One of Pluto Finance’s most distinctive features is its lending discount for schemes achieving an Energy Performance Certificate (EPC) rating of A. This is a deliberate push by the lender to keep sustainability moving forward.
“If you take the average new build, which is EPC B, and move it to EPC A, you reduce your operating carbon footprint by 92%,” says Mr Faiz. “It costs 5-10% more to deliver. But because government isn’t requiring house builders to do it, of course many aren’t. We’re just storing up problems for the future.”
So Pluto has chosen to incentivise it. “We offer a discount for EPC A,” he confirms. “We’ll test the home at the end of construction and give a retrospective margin rebate because we want to encourage it.”
It is, he believes, both principled and commercially sensible: “Through the cycle they’ve got to be easier to sell and more resilient in a softer market.”

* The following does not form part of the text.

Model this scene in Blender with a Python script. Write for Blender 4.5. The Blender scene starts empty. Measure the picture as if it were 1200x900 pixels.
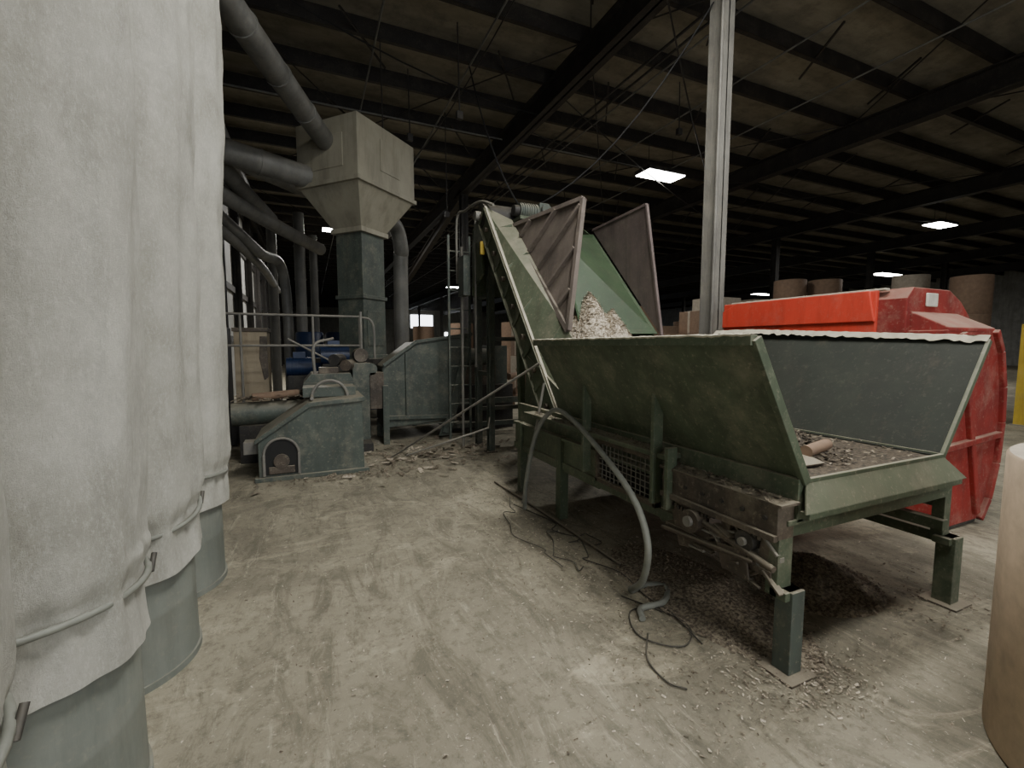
import bpy, bmesh, math, random
from mathutils import Vector, Matrix, noise
random.seed(7)
S=bpy.context.scene
# ------------------------------------------------------------ materials
def nt(name):
    m=bpy.data.materials.new(name); m.use_nodes=True
    t=m.node_tree; b=t.nodes['Principled BSDF']; return m,t,b
def L(t,a,b): t.links.new(a,b)
def noise_n(t,scale,detail=6,rough=.6,stretch=None,dist=0,rot=None):
    tc=t.nodes.new('ShaderNodeTexCoord'); mp=t.nodes.new('ShaderNodeMapping')
    if stretch: mp.inputs['Scale'].default_value=stretch
    if rot: mp.inputs['Rotation'].default_value=(0,0,rot)
    n=t.nodes.new('ShaderNodeTexNoise'); n.inputs['Scale'].default_value=scale
    n.inputs['Detail'].default_value=detail; n.inputs['Roughness'].default_value=rough
    n.inputs['Distortion'].default_value=dist
    L(t,tc.outputs['Object'],mp.inputs['Vector']); L(t,mp.outputs['Vector'],n.inputs['Vector'])
    return n.outputs['Fac']
def ramp(t,fac,lo,hi,a=0.0,b=1.0):
    r=t.nodes.new('ShaderNodeMapRange'); r.inputs['From Min'].default_value=lo; r.inputs['From Max'].default_value=hi
    r.inputs['To Min'].default_value=a; r.inputs['To Max'].default_value=b; r.clamp=True
    L(t,fac,r.inputs['Value']); return r.outputs['Result']
def mix(t,fac,a,b):
    m=t.nodes.new('ShaderNodeMix'); m.data_type='RGBA'
    if isinstance(fac,(int,float)): m.inputs[0].default_value=fac
    else: L(t,fac,m.inputs[0])
    for s,v in ((6,a),(7,b)):
        if isinstance(v,tuple): m.inputs[s].default_value=(*v,1)
        else: L(t,v,m.inputs[s])
    return m.outputs[2]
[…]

Looking ahead, Mr Faiz expects Pluto Finance to continue doing what the market most needs: keep lending, keep backing SMEs and keep supporting viable mid-market, mixed-tenure housing.
He predicts continued growth in institutional build-to-rent, and hopes for greater stability and improved regulatory capacity – particularly around the Building Safety Regulator – and remains convinced SMEs will stay critical if they can survive current pressures.
“They need all the policy support they can get,” he says. “In return, you get homes that are more environmentally efficient, better designed and delivered in places where people want to live.”